Kepala Bappelitbangda Sulsel, Setiawan Aswad saat meminpin rapat di kantornya. (ist)
menitindonesia, MAKASSAR – Tahun anggaran 2025 baru saja bergulir, namun Pemerintah Provinsi Sulawesi Selatan masih disibukkan dengan pekerjaan rumah lama. Menuntaskan tunggakan Dana Bagi Hasil (DBH) kepada sejumlah kabupaten dan kota. Nilainya tak main-main, mencapai angka Rp 2,3 triliun.
Tunggakan ini bukan sekadar angka dalam neraca, melainkan amanah yang menyangkut hak-hak fiskal daerah di tingkat bawah. Di tengah tekanan itu, Pemprov Sulsel memilih langkah hati-hati: membayar secara bertahap sambil merancang efisiensi besar-besaran dalam belanja daerah.
“Dana Bagi Hasil itu hak kabupaten/kota. Nilainya sudah dihitung berdasarkan pendapatan nasional dan harus disalurkan. Pak Gubernur tegas, ini komitmen yang tidak bisa ditawar,” ujar Kepala Bappelitbangda Sulsel, Setiawan Aswad, Sabtu (13/4/2025).
Setiawan memastikan bahwa meski anggaran tahun ini sedang disusun ulang, pos DBH tak akan tersentuh oleh kebijakan pemangkasan. Sebaliknya, pemprov tengah menyusun strategi agar pembayaran dapat dilakukan secara konsisten, meski dengan cara mencicil.
“Iya, kami mulai mencicil dari sumber yang ada, seperti pajak rokok. Komponen lainnya juga kami sesuaikan dengan arus kas dan kemampuan fiskal daerah,” jelasnya.
Untuk 2025, jadwal pembayaran DBH telah dirancang secara menyeluruh bukan hanya untuk tunggakan tahun lalu, tetapi juga untuk hak-hak kabupaten/kota yang jatuh tempo di tahun berjalan. Beberapa daerah masih menunggu pencairan selama 5 hingga 6 bulan terakhir, dan ditargetkan tuntas tahun ini.

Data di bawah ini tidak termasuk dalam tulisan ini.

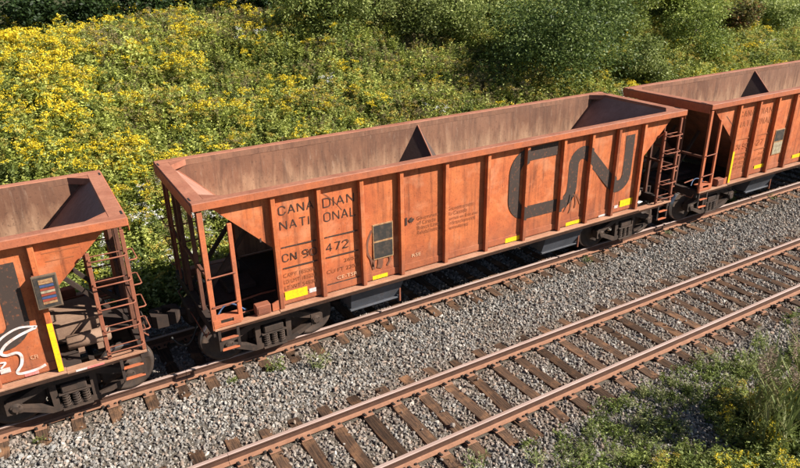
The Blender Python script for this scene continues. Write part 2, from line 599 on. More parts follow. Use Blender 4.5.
def rail_mb(y, x0, x1, inner):
    """136 lb section swept along x with a worn head; inner is the side of the gauge face"""
    prof = [(-.076, -.182), (-.076, -.172), (-.03, -.158), (-.009, -.145), (-.009, -.055), (-.0345, -.042), (-.036, -.012), (-.026, 0),
            (.026, 0), (.036, -.012), (.0345, -.042), (.009, -.055), (.009, -.145), (.03, -.158), (.076, -.172), (.076, -.182)]
    b = MB()
    n = len(prof)
    xs = np.arange(x0, x1+.01, 11.9)
    for k in range(len(xs)-1):
        a0, a1 = xs[k]+.003, xs[k+1]-.003
        vs = [(a0, y+p, z) for p, z in prof]+[(a1, y+p, z) for p, z in prof]
        for i in range(n):
            j = (i+1) % n
            b.add([vs[i], vs[j], vs[n+j], vs[n+i]], [(0, 1, 2, 3)], 1 if i in (6, 7, 8) else 2 if i in (3, 4, 5, 9, 10, 11) else 0)
        b.add(vs[:n], [tuple(range(n))]); b.add(vs[n:], [tuple(range(n))])
    return b


def tie_mesh(seed):
    rr = random.Random(seed)
    b = MB()
    L = 2.6/2; w = .115
    segs = 7
    vs = []
    for i in range(segs+1):
        y = -L+2*L*i/segs
        dw = [rr.uniform(-.008, .008) for _ in range(4)]
        dz = [rr.uniform(-.008, .004) for _ in range(2)]
        if i in (0, segs): dz = [d-.012 for d in dz]
        vs += [(-w+dw[0], y, -.17), (-w+.014+dw[1], y, dz[0]), (-w+.0+dw[0], y, dz[0]-.018), (w-.014+dw[2], y, dz[1]), (w+dw[3], y, dz[1]-.018), (w+dw[3], y, -.17)]
        vs[-6], vs[-5], vs[-4] = vs[-6], vs[-4], vs[-5]
    for i in range(segs):
        for k in range(5):
            b.add([vs[i*6+k], vs[i*6+k+1], vs[i*6+k+7], vs[i*6+k+6]], [(0, 1, 2, 3)])
    b.add(vs[:6], [tuple(range(6))]); b.add(vs[-6:], [tuple(range(6))])
    return b.mesh('tie', M['tie'])


TIE_MESHES = [tie_mesh(s) for s in range(6)]


def plate_mesh():
    b = MB()
    b.box(-.095, .095, -.17, .17, 0, .016, 0, .004)
    for sx, sy in ((-.062, -.092), (.062, -.092), (-.062, .092), (.062, .092), (-.055, -.135), (.055, .135)):
        b.box(sx-.017, sx+.017, sy-.017, sy+.017, .016, .036, 1)
    return b.mesh('tie_plate', [M['spike'], M['anchor']])


PLATE = plate_mesh()


def make_track(yc, xa, xb, spacing, seed, x0):
    rr = random.Random(seed)
    tr = struct(link('railway_track', None, None, (0, yc, 0)))
    for s in (-1, 1):
        r = rail_mb(s*.7555, -34, 110, s).build('rail', [M['railside'], M['railhead'], M['railweb']], tr)
    an = [MB(), MB()]
    far = MB()
    x = xa+x0
    while x < 100:
        jx = rr.uniform(-.025, .025); skew = rr.gauss(0, .017)
        if x < xb:
            t = link('tie', TIE_MESHES[rr.randrange(6)], tr, (x+jx, rr.gauss(0, .05), -.197+rr.uniform(-.006, .003)), skew)
            if rr.random() < .5: t.rotation_euler = (0, 0, skew+PI)
            for s in (-1, 1):
                p = link('tie_plate', PLATE, t)
                # plate centred below its rail, tie may be turned
                loc = Matrix.Rotation(-t.rotation_euler.z, 3, 'Z') @ Vector((-jx*0, s*.7555-t.location.y, 0))
                p.location = (loc.x, loc.y, -.197-t.location.z+.0015)
                p.rotation_euler = (0, 0, -t.rotation_euler.z)
                for q in (-1, 1):
                    if rr.random() < .62:
                        ax = x+jx+q*.145
                        an[0 if s < 0 else 1].box(ax-.018, ax+.018, s*.7555-.088, s*.7555+.088, -.186, -.166, 0, .004)
                        an[0 if s < 0 else 1].box(ax-.02, ax+.02, s*.7555-.1, s*.7555-.07, -.20, -.15, 0, .004)
            TIE_RECTS.append((x+jx, yc, skew))
        else:
            far.box(x-.115, x+.115, -1.3, 1.3, -.36, -.197)
        x += spacing+rr.uniform(-.03, .03)
    for a in an:
        stuff(a.build('rail_anchor', M['anchor'], tr))
    stuff(far.build('far_ties', M['tie'], tr))
    return tr


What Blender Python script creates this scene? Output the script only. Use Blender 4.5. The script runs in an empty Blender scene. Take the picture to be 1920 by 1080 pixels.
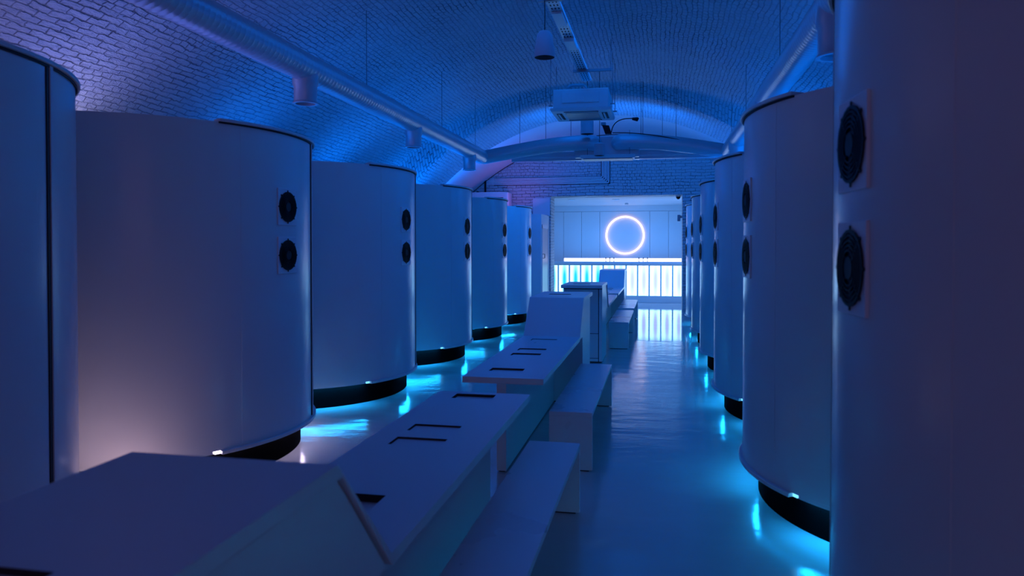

Untuk menciptakan ruang fiskal yang cukup, Pemprov tengah memfinalisasi skema efisiensi yang ditaksir bisa menghemat hingga Rp 1,5 triliun. Dana hasil efisiensi ini akan dialihkan ke program prioritas yang lebih berdampak langsung kepada masyarakat.
“Efisiensi ini bukan hanya soal memangkas anggaran, tapi tentang menciptakan ruang fiskal yang lebih rasional. Setelahnya, barulah kami lakukan reorientasi dan realokasi program,” ungkap Setiawan.
Namun langkah penghematan ini bukan tanpa konsekuensi. Setiawan mengakui bahwa seluruh organisasi perangkat daerah (OPD) akan terkena dampaknya. Salah satu bentuknya adalah pembatasan perjalanan dinas secara menyeluruh.
“Itu juga merupakan instruksi langsung dari Menteri Dalam Negeri,” tutupnya.